With US interest rates likely to rise later this year, capital flows to emerging markets and low-income countries will face greater challenges over time, Jim Yong Kim told a news conference. "From the perspective simply of the need for more infrastructure spending, there's no doubt that from our perspective, we welcome the entry of the Asian Infrastructure Investment Bank," he said.

The AIIB was launched in Beijing last year and was seen as a rival to the Western-dominated World and Asian Development Bank. The United States has questioned whether it will have sufficiently high standards on governance and environmental and social safeguards.

Mr Kim's remarks came after Britain said it has sought to become a founding member of the AIIB. "As the UK just announced today in their statement, they were very clear in saying that they were going to insist that the standards of any new bank that they are part of would be equal to the World Bank and the Asian Development Bank," Mr Kim said.
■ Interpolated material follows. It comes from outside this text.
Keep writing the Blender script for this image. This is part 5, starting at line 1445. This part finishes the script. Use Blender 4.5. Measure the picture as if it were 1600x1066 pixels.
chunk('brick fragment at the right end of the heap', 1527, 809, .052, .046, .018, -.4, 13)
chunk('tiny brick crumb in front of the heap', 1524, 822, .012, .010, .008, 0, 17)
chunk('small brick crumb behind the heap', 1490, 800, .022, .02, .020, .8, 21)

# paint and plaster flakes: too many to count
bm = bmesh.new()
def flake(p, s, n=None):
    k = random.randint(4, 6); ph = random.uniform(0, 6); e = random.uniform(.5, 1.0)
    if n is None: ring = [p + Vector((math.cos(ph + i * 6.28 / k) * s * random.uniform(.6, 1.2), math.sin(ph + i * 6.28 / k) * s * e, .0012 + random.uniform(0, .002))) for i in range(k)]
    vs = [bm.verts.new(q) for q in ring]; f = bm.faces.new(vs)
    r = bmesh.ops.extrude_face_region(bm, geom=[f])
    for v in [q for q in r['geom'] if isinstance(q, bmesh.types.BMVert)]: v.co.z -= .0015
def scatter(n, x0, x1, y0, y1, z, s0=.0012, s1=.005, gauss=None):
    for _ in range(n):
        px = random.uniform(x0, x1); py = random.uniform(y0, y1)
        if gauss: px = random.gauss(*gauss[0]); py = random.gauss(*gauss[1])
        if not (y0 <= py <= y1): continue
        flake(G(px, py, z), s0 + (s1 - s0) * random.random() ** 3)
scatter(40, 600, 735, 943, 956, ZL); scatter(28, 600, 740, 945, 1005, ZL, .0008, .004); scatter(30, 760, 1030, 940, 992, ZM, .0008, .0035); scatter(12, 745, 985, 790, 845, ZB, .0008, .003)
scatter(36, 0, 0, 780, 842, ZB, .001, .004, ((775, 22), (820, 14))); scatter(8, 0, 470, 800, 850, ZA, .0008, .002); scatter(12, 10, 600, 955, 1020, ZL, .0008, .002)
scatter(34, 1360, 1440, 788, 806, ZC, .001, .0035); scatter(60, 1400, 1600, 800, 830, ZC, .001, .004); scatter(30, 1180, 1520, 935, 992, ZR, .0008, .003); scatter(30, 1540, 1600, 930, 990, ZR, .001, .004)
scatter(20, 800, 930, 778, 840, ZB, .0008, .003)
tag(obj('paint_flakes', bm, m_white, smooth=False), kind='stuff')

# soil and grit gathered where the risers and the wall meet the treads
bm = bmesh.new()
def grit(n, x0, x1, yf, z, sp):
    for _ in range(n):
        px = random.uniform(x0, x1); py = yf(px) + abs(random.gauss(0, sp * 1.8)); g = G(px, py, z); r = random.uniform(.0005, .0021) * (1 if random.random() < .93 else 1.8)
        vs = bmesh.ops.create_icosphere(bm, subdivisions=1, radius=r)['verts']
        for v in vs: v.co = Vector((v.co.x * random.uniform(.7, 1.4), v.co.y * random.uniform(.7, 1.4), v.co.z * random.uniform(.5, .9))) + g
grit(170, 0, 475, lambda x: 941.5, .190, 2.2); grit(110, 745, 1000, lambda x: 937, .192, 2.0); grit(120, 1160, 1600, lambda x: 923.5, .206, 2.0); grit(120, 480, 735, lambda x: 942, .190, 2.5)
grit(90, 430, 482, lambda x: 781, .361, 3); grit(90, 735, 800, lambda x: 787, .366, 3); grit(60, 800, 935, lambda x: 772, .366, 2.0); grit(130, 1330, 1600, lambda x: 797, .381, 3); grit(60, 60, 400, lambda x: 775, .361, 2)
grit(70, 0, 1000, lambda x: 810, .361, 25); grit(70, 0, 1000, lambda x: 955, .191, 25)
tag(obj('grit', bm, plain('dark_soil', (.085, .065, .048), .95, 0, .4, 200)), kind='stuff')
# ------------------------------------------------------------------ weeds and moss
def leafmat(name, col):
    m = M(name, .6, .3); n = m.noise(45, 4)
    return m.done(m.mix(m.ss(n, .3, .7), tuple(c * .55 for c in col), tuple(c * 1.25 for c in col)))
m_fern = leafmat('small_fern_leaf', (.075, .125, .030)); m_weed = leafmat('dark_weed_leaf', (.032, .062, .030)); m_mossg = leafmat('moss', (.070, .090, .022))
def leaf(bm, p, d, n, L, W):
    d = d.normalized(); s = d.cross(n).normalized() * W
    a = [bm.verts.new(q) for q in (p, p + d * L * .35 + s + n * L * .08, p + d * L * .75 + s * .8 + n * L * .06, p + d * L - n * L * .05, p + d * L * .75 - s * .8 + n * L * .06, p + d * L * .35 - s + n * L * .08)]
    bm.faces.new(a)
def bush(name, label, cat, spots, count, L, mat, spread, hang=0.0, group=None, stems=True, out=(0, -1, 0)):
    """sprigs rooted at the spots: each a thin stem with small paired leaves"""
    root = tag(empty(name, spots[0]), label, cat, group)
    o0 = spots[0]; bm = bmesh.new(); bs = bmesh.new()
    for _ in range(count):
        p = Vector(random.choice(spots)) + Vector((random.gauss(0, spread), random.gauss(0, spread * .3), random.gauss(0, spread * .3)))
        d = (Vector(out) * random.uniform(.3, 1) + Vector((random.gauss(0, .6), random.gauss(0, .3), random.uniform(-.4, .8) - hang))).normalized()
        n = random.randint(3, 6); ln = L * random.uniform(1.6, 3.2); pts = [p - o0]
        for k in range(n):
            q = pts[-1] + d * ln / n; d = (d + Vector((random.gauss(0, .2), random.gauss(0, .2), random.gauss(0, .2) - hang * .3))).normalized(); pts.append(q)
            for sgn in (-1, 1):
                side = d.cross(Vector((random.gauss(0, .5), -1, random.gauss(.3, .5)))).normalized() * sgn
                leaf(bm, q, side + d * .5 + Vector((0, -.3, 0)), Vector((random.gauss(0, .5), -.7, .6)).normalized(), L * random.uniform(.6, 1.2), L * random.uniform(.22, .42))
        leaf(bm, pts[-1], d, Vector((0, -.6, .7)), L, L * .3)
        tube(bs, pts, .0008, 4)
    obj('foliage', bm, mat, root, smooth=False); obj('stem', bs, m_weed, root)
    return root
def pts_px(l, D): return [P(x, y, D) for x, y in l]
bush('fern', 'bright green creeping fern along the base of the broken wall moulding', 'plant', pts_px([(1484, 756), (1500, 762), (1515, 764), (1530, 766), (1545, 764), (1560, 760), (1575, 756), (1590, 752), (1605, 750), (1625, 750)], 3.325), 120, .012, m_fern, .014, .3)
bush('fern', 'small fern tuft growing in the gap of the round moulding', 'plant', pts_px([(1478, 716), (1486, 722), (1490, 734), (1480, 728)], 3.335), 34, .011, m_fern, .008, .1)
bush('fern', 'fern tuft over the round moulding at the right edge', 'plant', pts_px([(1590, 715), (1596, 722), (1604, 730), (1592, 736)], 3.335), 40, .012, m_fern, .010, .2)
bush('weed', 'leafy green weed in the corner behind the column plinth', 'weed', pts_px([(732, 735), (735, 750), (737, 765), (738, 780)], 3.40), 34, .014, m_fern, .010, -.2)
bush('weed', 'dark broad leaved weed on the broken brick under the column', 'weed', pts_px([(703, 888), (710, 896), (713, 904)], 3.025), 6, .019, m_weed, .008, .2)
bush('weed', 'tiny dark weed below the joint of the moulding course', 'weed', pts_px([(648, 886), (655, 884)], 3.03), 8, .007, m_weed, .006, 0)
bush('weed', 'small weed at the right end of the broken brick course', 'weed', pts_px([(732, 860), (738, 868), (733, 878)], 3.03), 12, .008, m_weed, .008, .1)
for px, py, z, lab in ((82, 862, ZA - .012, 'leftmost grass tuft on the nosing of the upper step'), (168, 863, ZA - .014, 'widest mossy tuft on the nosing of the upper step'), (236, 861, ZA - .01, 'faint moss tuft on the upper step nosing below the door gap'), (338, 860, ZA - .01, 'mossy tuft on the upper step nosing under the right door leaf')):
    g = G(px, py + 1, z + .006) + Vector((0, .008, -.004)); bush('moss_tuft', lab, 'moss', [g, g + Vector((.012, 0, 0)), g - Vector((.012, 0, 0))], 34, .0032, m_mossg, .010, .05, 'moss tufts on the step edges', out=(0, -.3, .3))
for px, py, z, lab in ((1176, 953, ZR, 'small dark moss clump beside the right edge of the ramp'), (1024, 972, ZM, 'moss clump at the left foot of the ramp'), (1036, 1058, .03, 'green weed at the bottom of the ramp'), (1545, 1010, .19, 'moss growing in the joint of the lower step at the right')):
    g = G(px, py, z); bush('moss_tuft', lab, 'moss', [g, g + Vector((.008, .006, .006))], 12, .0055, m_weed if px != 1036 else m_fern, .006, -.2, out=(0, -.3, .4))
All of the multilateral development banks together contribute only about 5 to 10 per cent of the overall annual spending in infrastructure, he added.

The AIIB was launched in Beijing last year to spur investment in Asia in transportation, energy, telecommunications and other infrastructure.

China said earlier this year a total of 26 countries are founder members, mostly from Asia and the Middle East. "Generally speaking, the international reaction has been positive," Chinese foreign ministry spokesman Hong Lei said in Beijing. "The AIIB will abide by the principles of openness, inclusivity, transparency, responsibility and equality ... and fully reference the good practices of multilateral banks to avoid some of the detours they have taken," he added.

Japan, Australia and South Korea are the notable countries in the region missing from among the AIIB's founders. Japan, China's main regional rival, has the highest shareholding in the Asian Development Bank along with the United States, while Australian media said Washington put pressure on Canberra to stay out.

Vice finance Minister Joo Hyung-hwan told reporters on Thursday that South Korea was still in discussions with China and other countries about its possible participation.